DATA SEGMENT:

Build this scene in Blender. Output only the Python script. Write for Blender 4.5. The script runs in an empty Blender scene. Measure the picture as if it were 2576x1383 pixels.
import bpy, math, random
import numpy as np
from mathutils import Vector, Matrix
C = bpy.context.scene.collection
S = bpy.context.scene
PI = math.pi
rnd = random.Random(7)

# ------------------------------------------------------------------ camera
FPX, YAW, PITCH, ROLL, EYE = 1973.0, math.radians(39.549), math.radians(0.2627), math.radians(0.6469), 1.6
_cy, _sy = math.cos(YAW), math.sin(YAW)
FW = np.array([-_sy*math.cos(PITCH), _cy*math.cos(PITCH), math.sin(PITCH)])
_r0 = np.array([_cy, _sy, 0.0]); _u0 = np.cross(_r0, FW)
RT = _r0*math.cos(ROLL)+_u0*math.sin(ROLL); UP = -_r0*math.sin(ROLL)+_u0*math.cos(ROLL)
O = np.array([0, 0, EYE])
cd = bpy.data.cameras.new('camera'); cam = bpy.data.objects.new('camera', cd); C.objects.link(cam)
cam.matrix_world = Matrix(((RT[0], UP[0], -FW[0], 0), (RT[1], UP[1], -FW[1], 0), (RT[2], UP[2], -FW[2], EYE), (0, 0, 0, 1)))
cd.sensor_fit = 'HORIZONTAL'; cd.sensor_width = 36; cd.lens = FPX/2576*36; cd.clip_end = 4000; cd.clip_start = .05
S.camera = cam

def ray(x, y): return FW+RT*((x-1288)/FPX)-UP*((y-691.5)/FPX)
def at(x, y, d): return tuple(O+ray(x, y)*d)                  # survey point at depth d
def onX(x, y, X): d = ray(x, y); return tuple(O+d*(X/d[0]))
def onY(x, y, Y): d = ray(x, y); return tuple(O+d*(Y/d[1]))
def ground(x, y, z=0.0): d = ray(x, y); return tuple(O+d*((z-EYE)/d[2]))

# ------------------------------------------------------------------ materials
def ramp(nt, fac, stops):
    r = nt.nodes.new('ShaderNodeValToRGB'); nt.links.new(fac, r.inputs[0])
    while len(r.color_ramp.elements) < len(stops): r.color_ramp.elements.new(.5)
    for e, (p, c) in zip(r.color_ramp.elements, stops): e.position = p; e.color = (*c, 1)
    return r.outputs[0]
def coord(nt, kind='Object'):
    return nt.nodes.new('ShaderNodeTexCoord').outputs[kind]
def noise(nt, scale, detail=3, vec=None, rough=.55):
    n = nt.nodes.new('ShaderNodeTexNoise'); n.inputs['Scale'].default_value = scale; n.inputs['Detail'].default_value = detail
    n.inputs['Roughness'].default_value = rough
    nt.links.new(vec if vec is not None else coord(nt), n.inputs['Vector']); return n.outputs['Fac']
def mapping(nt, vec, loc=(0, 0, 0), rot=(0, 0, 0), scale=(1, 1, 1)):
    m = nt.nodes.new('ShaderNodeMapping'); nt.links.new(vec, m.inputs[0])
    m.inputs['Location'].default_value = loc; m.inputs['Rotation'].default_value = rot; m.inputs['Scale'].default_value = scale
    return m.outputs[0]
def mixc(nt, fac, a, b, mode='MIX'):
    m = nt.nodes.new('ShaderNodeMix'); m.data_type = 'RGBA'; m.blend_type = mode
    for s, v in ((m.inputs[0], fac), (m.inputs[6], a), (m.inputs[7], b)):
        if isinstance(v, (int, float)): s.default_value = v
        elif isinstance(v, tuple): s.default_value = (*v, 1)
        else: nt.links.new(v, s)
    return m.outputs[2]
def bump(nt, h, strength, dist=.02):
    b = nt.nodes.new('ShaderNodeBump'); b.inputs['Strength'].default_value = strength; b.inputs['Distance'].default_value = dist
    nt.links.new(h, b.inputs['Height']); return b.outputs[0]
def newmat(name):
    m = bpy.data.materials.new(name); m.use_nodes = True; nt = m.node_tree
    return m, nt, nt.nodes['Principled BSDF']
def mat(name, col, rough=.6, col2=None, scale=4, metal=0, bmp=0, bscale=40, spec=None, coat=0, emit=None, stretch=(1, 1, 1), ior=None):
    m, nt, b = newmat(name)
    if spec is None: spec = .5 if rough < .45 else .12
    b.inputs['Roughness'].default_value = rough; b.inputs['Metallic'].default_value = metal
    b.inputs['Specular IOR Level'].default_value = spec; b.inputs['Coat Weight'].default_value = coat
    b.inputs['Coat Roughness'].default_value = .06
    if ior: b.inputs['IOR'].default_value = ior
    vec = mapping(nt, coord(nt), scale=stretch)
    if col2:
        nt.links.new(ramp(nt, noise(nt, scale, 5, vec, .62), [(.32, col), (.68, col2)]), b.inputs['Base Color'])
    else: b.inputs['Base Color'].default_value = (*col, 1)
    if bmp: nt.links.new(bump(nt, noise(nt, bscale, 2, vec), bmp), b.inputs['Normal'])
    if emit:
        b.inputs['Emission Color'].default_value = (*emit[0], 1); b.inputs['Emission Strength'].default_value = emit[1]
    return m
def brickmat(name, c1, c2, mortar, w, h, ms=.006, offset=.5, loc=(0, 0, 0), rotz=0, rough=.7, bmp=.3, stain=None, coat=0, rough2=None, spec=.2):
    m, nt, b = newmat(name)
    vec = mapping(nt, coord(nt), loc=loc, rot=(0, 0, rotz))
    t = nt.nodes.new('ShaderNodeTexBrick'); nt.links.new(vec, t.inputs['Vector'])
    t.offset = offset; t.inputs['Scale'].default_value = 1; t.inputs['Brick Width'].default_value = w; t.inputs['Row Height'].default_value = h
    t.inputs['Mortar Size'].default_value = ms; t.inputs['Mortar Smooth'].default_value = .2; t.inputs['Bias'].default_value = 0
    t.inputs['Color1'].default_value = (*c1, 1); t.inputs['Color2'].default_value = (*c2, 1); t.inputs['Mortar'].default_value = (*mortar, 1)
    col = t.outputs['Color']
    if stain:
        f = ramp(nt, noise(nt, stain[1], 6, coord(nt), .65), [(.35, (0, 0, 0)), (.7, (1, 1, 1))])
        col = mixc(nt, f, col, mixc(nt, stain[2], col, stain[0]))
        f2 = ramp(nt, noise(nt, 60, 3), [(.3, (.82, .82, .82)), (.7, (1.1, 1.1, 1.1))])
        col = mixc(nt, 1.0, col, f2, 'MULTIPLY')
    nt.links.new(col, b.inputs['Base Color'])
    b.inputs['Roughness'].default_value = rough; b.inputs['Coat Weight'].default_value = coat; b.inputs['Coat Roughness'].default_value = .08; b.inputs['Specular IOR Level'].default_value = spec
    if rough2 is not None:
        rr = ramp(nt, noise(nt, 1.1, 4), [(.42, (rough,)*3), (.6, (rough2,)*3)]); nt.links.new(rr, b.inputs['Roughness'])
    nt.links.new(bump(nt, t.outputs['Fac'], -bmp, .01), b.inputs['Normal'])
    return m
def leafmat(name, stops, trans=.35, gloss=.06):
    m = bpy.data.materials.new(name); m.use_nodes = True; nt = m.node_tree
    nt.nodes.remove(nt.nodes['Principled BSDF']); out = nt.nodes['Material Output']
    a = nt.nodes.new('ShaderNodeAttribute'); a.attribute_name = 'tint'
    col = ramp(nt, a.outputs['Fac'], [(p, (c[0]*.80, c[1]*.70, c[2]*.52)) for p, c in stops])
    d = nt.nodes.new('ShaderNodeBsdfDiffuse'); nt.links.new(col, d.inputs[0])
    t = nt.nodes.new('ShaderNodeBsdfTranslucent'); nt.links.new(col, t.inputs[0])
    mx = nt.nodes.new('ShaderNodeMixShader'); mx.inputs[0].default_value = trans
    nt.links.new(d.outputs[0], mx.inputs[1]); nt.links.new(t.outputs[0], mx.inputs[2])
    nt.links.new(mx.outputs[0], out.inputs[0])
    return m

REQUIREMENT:
Set down each line of the material verbatim, from the first line through the line that contains "rnd = random.Random(7)".

REPLY TO THE EXERCISE:
Build this scene in Blender. Output only the Python script. Write for Blender 4.5. The script runs in an empty Blender scene. Measure the picture as if it were 2576x1383 pixels.
import bpy, math, random
import numpy as np
from mathutils import Vector, Matrix
C = bpy.context.scene.collection
S = bpy.context.scene
PI = math.pi
rnd = random.Random(7)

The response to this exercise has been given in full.